Gori «orfano» di Leu tenta la rincorsa nel fortino di Fontana
In Lombardia Lega e FI spingono l’erede di Maroni
MILANO Depotenziata dall’election day, che l’ha orientata più sugli schieramenti che sulle persone, la campagna elettorale per la presidenza della Lombardia si è chiusa senza sovracuti. Con sette candidati governatore (sostenuti da 19 liste) ma pochissimi momenti di confronto acceso.
La Lombardia, circa 7,8 milioni di elettori, eleggerà 78 consiglieri, a cui si aggiungeranno il presidente eletto e il secondo arrivato. Da una parte, il centrodestra che con il leghista Attilio Fontana intende proseguire la lunghissima stagione di governo: 23 anni in due governatori, Roberto Formigoni e Roberto Maroni. Dall’altra, il centrosinistra che mira alla riscossa con il sindaco di Bergamo Giorgio Gori. Che tuttavia, diversamente da quanto è accaduto in Lazio, non è riuscito a convincere Liberi e uguali a sostenerlo: gli uomini di Pietro Grasso hanno candidato l’ex segretario della Cgil milanese, Onorio Rosati, che ieri ha chiuso la campagna con Laura Boldrini. Di qui, gli appelli di Gori al voto utile o anche a quello disgiunto. Solco anche con Sinistra per la Lombardia, declinazione lombarda di Potere al popolo.

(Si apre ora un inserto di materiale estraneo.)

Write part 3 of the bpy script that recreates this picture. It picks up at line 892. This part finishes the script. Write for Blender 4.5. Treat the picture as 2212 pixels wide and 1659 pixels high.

I 5 stelle con il 32 enne Dario Violi sono convinti di poter superare il vecchio maleficio, in Lombardia da sempre hanno fatto assai più fatica che nel resto d’italia: «Ma siamo gli unici credibili» dice il candidato. Che ha chiuso la campagna collegandosi con la manifestazione del Movimento in piazza del Popolo a Roma. E poi ci sono gli indipendentisti ex Lega di «Grande Nord» che corrono con Giulio Arrighini, e Casapound con Angela De Rosa.
Fontana è stato il candidato a sorpresa della competizione: Matteo Salvini lo ha ri- chiamato al servizio attivo dopo che Roberto Maroni ha annunciato — l’8 gennaio — la sua intenzione di non ricandidarsi a presidente. E ieri ha chiuso la campagna elettorale a Milano con lo stesso Salvini: «Da lunedì sarai al lavoro» ha pronosticato il leader leghista. Mentre Gori ha chiuso al teatro Franco Parenti con gli due ultimi sindaci di Milano: quello in carica Giuseppe Sala e Giuliano Pisapia.